The original Thomson Armorial is included in the 1565 Workman’s Manuscript, [folio55, shield #5] and is believed by some to have been copied from the Forman Armorial, National Library, with additions from David Lyndsay and others. The arms of Thomson of That Ilk, as described in the Workman’s Manuscript (1565-1568) were never included in Lyon Court registrations.

In summation: The early 16th century Thomsons of Scotland were primarily concentrated in Lothian, the Kelso area of the East Marche and the Liddesdale/ Debatable land of the West Marche. The 1587 roll of the clans included the Thomsons of the West Marche, i.e. Dumfrieshire. They are listed with Scotts of Ewesdale, Batesons, Littles, Glendinings, Irvings, Bells, Carruthers, Grahams, Johnstones, Jardines, Mofats and Latimers.  It is clear that these neighboring families were never “clan’ in the modern accepted sense of highland Clans. They were, however significant families and some became recognized by Lyon as modern clans: Little, Irvine, Bell, Graham, Johnston, Jardine, Moffat, Elliot, Armstrong, and Maxwell.

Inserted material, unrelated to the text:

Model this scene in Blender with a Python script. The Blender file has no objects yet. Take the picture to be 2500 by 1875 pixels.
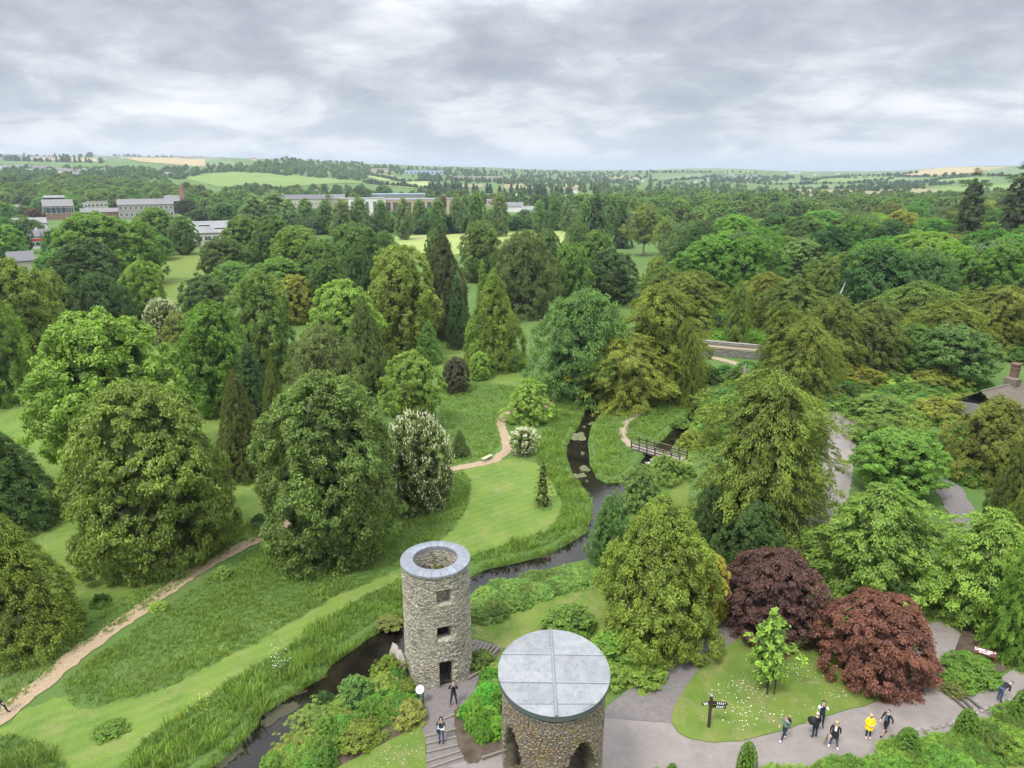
import bpy, bmesh, math, random
import numpy as np
from mathutils import Vector, Matrix, geometry
rnd = random.Random(7)
R_ = math.radians
SC = bpy.context.scene
COL = SC.collection

# ------------------------------------------------------------ camera
PITCH = R_(16.69); CAMZ = 31.0; F = 1733.0            # focal length in pixels of the 2500 px wide photograph
cam = bpy.data.cameras.new('camera'); camo = bpy.data.objects.new('camera', cam); COL.objects.link(camo)
cam.sensor_width = 36.0; cam.lens = 36.0 * F / 2500.0; cam.clip_start = 0.5; cam.clip_end = 40000
camo.location = (0, 0, CAMZ); camo.rotation_euler = (math.pi / 2 - PITCH, 0, 0)
SC.camera = camo

# ------------------------------------------------------------ sky, sun, exposure
SUN_EL, SUN_AZ = R_(58), R_(215)                        # high, behind the camera's left shoulder
world = bpy.data.worlds.new('World'); SC.world = world; world.use_nodes = True
wt = world.node_tree; wt.nodes.clear()
def N(t, typ, **kw):
    n = t.nodes.new(typ)
    for k, v in kw.items():
        if k == 'ins':
            for i, val in v.items(): n.inputs[i].default_value = val
        else: setattr(n, k, v)
    return n
def mth(t, op, a, b=None, c=None, clamp=False):
    n = t.nodes.new('ShaderNodeMath'); n.operation = op; n.use_clamp = clamp
    for i, v in enumerate((a, b, c)):
        if v is None: continue
        if isinstance(v, (int, float)): n.inputs[i].default_value = v
        else: t.links.new(v, n.inputs[i])
    return n.outputs[0]
def mixc(t, fac, a, b, blend='MIX'):
    n = t.nodes.new('ShaderNodeMix'); n.data_type = 'RGBA'; n.blend_type = blend
    for s, v in ((n.inputs[0], fac), (n.inputs[6], a), (n.inputs[7], b)):
        if isinstance(v, (int, float)): s.default_value = v
        elif isinstance(v, (tuple, list)): s.default_value = (*v[:3], 1)
        else: t.links.new(v, s)
    return n.outputs[2]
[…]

   The commonest versions of the name are Thomson and Thompson, and arms for eight of them were matriculated in the early years of the Public Register of All Arms and Bearings in Scotland, which opened in 1672. The coats show a consistent Thomson theme – argent, a stag’s head cabossed either gules or proper, and on a chief either azure or gules various small charges – which was maintained in fifty one out of another fifty three matriculations down to 1973. The Thomsons, larger than many names in the number of their matriculation, therefore demonstrably comprise a clan, deficient only in never having had a chiefly line recognised by the Lord Lyon.